Surface discharge mechanism induced cathode passivation is a critical challenge that blocks the full liberation of the ultrahigh theoretical energy density in aprotic Li-O 2 batteries. Herein, a facile and universal concept of hydrogen-bond-assisted solvation is proposed to trigger the solution discharge process for averting the shortcomings associated with surface discharge. 2,5-Di-tert-butylhydroquinone (DBHQ), an antioxidant with hydroxyl groups, is introduced as an exemplary soluble catalyst to promote solution discharge by hydrogen-bond-assisted solvation of O 2 - and Li 2 O 2 (OH···O). Thus, a Li-O 2 battery with 50 × 10 -3 m DBHQ delivers an extraordinary discharge capacity of 18 945 mAh g -1 (i.e., 9.47 mAh cm -2 ), even surpassing the capacity endowed by the state-of-the-art reduction mediator of 2,5-di-tert-butyl-1,4-benzoquinone.
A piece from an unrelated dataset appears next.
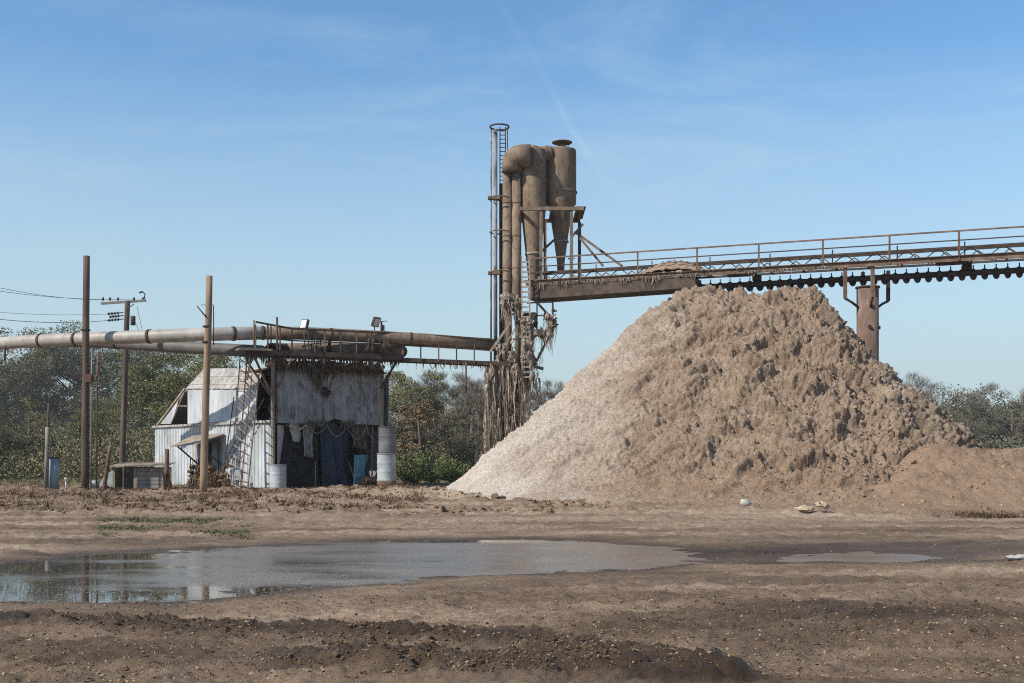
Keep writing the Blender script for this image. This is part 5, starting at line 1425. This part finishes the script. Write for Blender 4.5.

Besides, an ultrahigh Li 2 O 2 yield of 97.1% is also achieved due to the depressed reactivity of the reduced oxygen-containing species (O 2 - , LiO 2 , and Li 2 O 2 ) by the solvating and antioxidative abilities of DBHQ. Consequently, the Li-O 2 battery with DBHQ exhibits excellent cycling lifetime and rate capability. Furthermore, the generalizability of this approach of hydrogen-bond-assisted solution discharge is verified by other soluble catalysts that contain OH or NH groups, with implications that could bring Li-O 2 batteries one step closer to being a viable technology.